Remembering Fred Hampton
"You can kill a revolutionary, but you can't kill a revolution!"
In December, at the Annual Peace Dance at the Harwood Art Center, Allen Cooper auctioned off a "Remember Fred Hampton" T-shirt, which he'd had hanging on his living room wall for many years. It brought to my mind my memories of Fred Hampton of the Black Panther Party (BPP) when he was alive, and then his shooting death by the Cook County State's Attorney's Police in connection with the FBI, as part of the Cointelpro Program, while he lay in his bed asleep, after he had been drugged, on December 4, 1969. I remember hearing him speak and remarking on the charismatic quality of his rousing political rhetoric. One time, at least, was in the basement of what was then known as the Young Lords Church on the Near North Side, on Armitage.
I remember visiting the site of his death, the apartment with the walls riddled with bullet holes, the bloody mattress. Another young Black Panther, Mark Clark, was killed at the same time, and many people wounded in the shoot-out, including Ronald "Doc" Satchel, Minister of Health, BPP. It was only a miracle that Fred's pregnant baby's mother, Deborah Johnson (a.k.a. Akua Njeri), survived that night. (For information about Fred Hampton, Jr., who was sentenced to 18 years in prison on a trumped up arson charge, see the website http://www.providence.edu/afro/students/panther/hamptonjr.html. He now lives with his mother in Chicago) Later the People's Law Office conducted a case against the infamous State's Attorney for masterminding the assassination. Skip Andrew really spear-headed the investigation into Fred's death and the police lies. He's prominent in the movie. Flint Taylor, Jeff Haas and others were counsel in the suit. They had taken the bullet-riddled door from the apartment, and used it as evidence during the sensational courtroom trial. (see link from the 20th anniversary at http://www.peopleslawoffice.com/hamptonlink.htm ) From Wikipedia:
The officers involved in the raid were cleared by a grand jury of any crimes. The families of Hampton and Clark filed a $47.7 million civil suit against the city, state, and federal governments. More than a decade later, the suit was finally settled, and the two families each received a large but undisclosed sum. In 1990, the Chicago City Council passed a resolution declaring "Fred Hampton Day" in honor of the slain leader.
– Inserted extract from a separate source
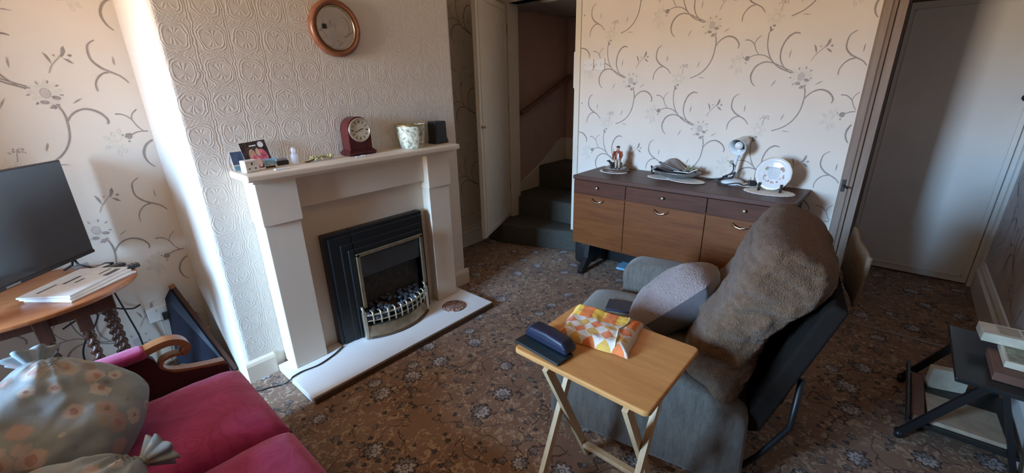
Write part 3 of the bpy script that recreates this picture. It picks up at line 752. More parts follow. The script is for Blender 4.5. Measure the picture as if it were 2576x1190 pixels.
def card(name, label, w, h, loc, tilt, layers, rz=0, cat='photo', roll=0):
    t = thing(name, label, cat, loc, rz)
    M = Matrix.Rotation(tilt, 4, 'X') @ Matrix.Rotation(roll, 4, 'Y')
    mats = ['white_plastic']; m = MB().box((-w/2, 0, 0), (w/2, .0016, h), 0, 0, M)
    for (x0, z0, x1, z1, mat, shape) in layers:
        if mat not in mats: mats.append(mat)
        k = mats.index(mat); d = -.0004-.0002*len(mats)
        if shape == 'r': q = [(x0, z0), (x1, z0), (x1, z1), (x0, z1)]
        else:
            q = [((x0+x1)/2+(x1-x0)/2*cos(a), (z0+z1)/2+(z1-z0)/2*sin(a)) for a in [2*pi*i/14 for i in range(14)]]
        m.add([M @ Vector((a, d, b)) for a, b in q], [tuple(range(len(q)))], k)
    m.build('print', mats, t); return t
card('photograph', 'upright colour photo of people in pink propped on the mantel', .122, .136, (.772, 2.385, ZM+.001), -.30,
     [(-.061, 0, .061, .136, 'photo_dark', 'r'), (-.035, .02, .0, .10, 'orange_skin', 'o'), (-.03, .0, .012, .07, 'photo_pink', 'o'), (.005, .01, .05, .095, 'photo_pink', 'o'), (.0, .06, .02, .10, 'skin', 'o'), (-.008, .005, .012, .055, 'skin', 'o'), (.02, .10, .048, .13, 'newsprint', 'o'), (-.02, .112, .012, .118, 'newsprint', 'r')], roll=-.08)
card('postcard', 'blue card behind the white adaptor at the left end of the mantel', .075, .092, (.690, 2.395, ZM+.001), -.24,
     [(-.0375, .03, .0375, .092, 'photo_blue', 'r'), (-.0375, 0, .0375, .022, 'photo_sky', 'r')], .1, 'card')
card('postcard', 'small sky blue leaflet in front of the colour photo on the mantel', .058, .05, (.800, 2.335, ZM+.001), -.45,
     [(-.029, .016, .029, .05, 'photo_sky', 'r'), (-.025, .002, .02, .012, 'photo_dark', 'r')], -.1, 'card')
ad = thing('socket_adaptor', 'white cube socket adaptor with three pin holes on the mantel', 'adaptor', (.703, 2.30, ZM), radians(8))
MB().box((-.033, 0, 0), (.033, .05, .056), .004).build('cube', 'white_plastic', ad)
MB().box((-.003, -.0008, .034), (.003, .002, .046)).box((-.018, -.0008, .014), (-.011, .002, .020)).box((.011, -.0008, .014), (.018, .002, .020)).build('pin_holes', 'black_plastic', ad)
t = thing('trinket_box', 'little black trinket box on the mantel beside the photo', 'box', (.872, 2.40, ZM), .1)
MB().box((-.034, -.018, 0), (.034, .02, .022), .003).build('base', 'black_plastic', t)
MB().box((-.03, -.015, .022), (.03, .017, .034), .003).build('lid', 'grey_plastic', t)
t = thing('spray_bottle', 'small clear plastic bottle with rounded top on the mantel', 'bottle', (.925, 2.35, ZM))
MB().lathe([(.001, 0), (.017, 0), (.018, .004), (.018, .05), (.010, .06), (.001, .06)], (0, 0, 0), 20).build('bottle', 'clear_plastic', t)
MB().lathe([(.0115, .058), (.0125, .075), (.009, .086), (.001, .089)], (0, 0, 0), 20).build('cap', 'clear_plastic', t)
o = MB().box((-.035, -.010, 0), (.035, .010, .006), .001).build('paper_slip', 'newsprint'); o.location = (.822, 2.262, ZM); tag(o, 'white paper slip near the front edge of the mantel', 'paper')
t = thing('keyring', 'tiny dark metal keys on the mantel by the clear bottle', 'keys', (.985, 2.345, ZM))
MB().tube([(.012*cos(a), .012*sin(a), .004) for a in [2*pi*i/16 for i in range(16)]], .0018, 6, closed=True).build('ring', 'black_iron', t)
MB().box((.008, -.004, .001), (.045, .004, .006), .001, M=Matrix.Rotation(-.2, 4, 'Y')).build('key', 'black_iron', t)
t = thing('dried_flowers', 'low clear tray of yellow green dried flowers on the mantel', 'flowers', (1.078, 2.36, ZM))
MB().box((-.072, -.022, 0), (.066, .022, .004), .001).build('tray', 'clear_plastic', t)
m = MB()
for i in range(70): m.ell((random.uniform(-.066, .062), random.uniform(-.02, .02), random.uniform(.008, .026)), (.006, .006, .005), random.choice((0, 0, 1)), None, 6, 4)
m.build('flower_heads', ['flower_yellow', 'dried_green'], t)['kind'] = 'stuff'
t = thing('tape_roll', 'little clear tape strips lying in front of the clock', 'tape', (1.262, 2.278, ZM))
MB().box((-.03, -.008, 0), (-.004, .008, .006), .001).box((.004, -.006, 0), (.024, .008, .009), .002).build('strip', 'clear_plastic', t)

# ------------------------------------------------------------------ sideboard
SX0, SX1, SY0, SY1, SZ0, SZ1 = 2.85, 3.325, .36, 1.876, .30, .855
SO = (3.09, 1.118, 0)
sb = thing('sideboard', 'long mid century wooden sideboard with three drawers over three doors', 'sideboard', SO)
P(MB().box((SX0+.016, SY0+.02, SZ0), (SX1, SY1-.006, SZ1-.03), .004), 'carcass', 'sideboard_dark', sb, SO)
top = [(SX0-.004, SY1+.004), (SX0-.004, SY0+.05), (SX0+.005, SY0+.02), (SX0+.03, SY0), (SX1, SY0-.012), (SX1, SY1+.004)]
P(MB().prism(top, lambda a, b, d: (a, b, d), SZ1-.032, SZ1, .006), 'top', 'sideboard_top', sb, SO)
ys = [SY1-.004, 1.419, .838, SY0+.022]
for i in range(3):
    a, b = ys[i]-.002, ys[i+1]+.002
    d = P(MB().box((SX0, b, .716), (SX0+.018, a, SZ1-.034), .002), 'drawer', 'sideboard_dark', sb, SO)
    yk = (1.652, 1.132, .61)[i]
    P(MB().lathe([(.004, 0), (.004, .008), (.010, .014), (.011, .019), (.007, .023), (.001, .024)], (SX0, yk, .777), 14, M=Matrix.Rotation(-pi/2, 3, 'Y')), 'knob', 'pale_brass', d, SO)
    d = P(MB().box((SX0, b, SZ0+.006), (SX0+.018, a, .710), .002), 'door', 'sideboard_door', sb, SO)
    yk = (1.645, 1.138, .618)[i]; w = .052
    P(MB().tube([(SX0+.002, yk+w, .684), (SX0-.016, yk+w*.9, .680), (SX0-.022, yk+w*.5, .668), (SX0-.024, yk, .662), (SX0-.022, yk-w*.5, .668), (SX0-.016, yk-w*.9, .680), (SX0+.002, yk-w, .684)], [.006, .006, .005, .005, .005, .006, .006], 8, sx=1.4), 'handle', 'chrome', d, SO)
P(MB().box((SX0+.004, SY0+.02, .706), (SX0+.02, SY1-.005, .718)), 'rail', 'sideboard_dark', sb, SO)
P(MB().box((SX0+.002, SY0+.022, SZ0-.010), (SX0+.03, SY1-.008, SZ0+.005), .002), 'base_rail', 'sideboard_door', sb, SO)
for yc in (1.80, .44):
    P(MB().prism([(2.868, 0), (2.905, 0), (3.00, .06), (3.10, .12), (3.20, .06), (3.27, 0), (3.315, 0), (3.24, .12), (3.20, .29), (2.98, .29), (2.95, .13), (2.862, .035)], lambda a, b, d: (a, d, b), yc-.024, yc+.024, .004), 'leg', 'table_black', sb, SO)
    P(MB().box((3.15, yc-.03, .10), (3.20, yc+.03, .291)), 'leg_block', 'table_black', sb, SO)

def doily(label, rx, ry, loc, rz=0):
    o = MB().lathe([(.001, .0045), (.35, .0045), (.5, .003), (.66, .0045), (.82, .003), (.95, .004), (1.0, .0015), (.95, .0005), (.001, .0005)], (0, 0, 0), 96, sx=rx, sy=ry, wob=lambda a: 1+.025*sin(a*22)).build('doily', 'lace')
    o.location = loc; o.rotation_euler = (0, 0, rz); return tag(o, label, 'doily', 'lace doilies on the sideboard')
doily('cream lace doily under the seated man figurine', .085, .118, (3.14, 1.68, SZ1))
doily('cream lace doily under the left half of the grey bowl', .085, .125, (3.155, 1.262, SZ1), .1)
doily('cream lace doily under the right half of the grey bowl, nearer the lamp', .088, .14, (3.118, 1.085, SZ1+.004), -.15)
doily('cream lace doily under the plate and its stand', .105, .148, (3.10, .545, SZ1))
doily('small cream doily edge behind the black plug, beside the lamp base', .06, .075, (3.235, .70, SZ1), 0)

# figurine: seated man in a red coat with a dog on a rock
fg = thing('figurine', 'china figurine of a seated man in a russet coat with a dark dog', 'figurine', (3.15, 1.665, SZ1+.005), radians(-62))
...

Meanwhile, us movement activists were picketing the state's attorney's home on the lily-white Northwest Side. I wasn't sure I remembered his name correctly, so I perused a few of the websites telling about Fred Hampton, but none of them mentioned his name. On the website that tells about the movie that was made, "The Murder of Fred Hampton," in 1971, I finally found it, Edward Hanrahan.
It's been reported that 5000 people attended Fred's funeral. I was one of them.
(Thanks to Marie Leaner for helping by filling in a few gaps in my memory.)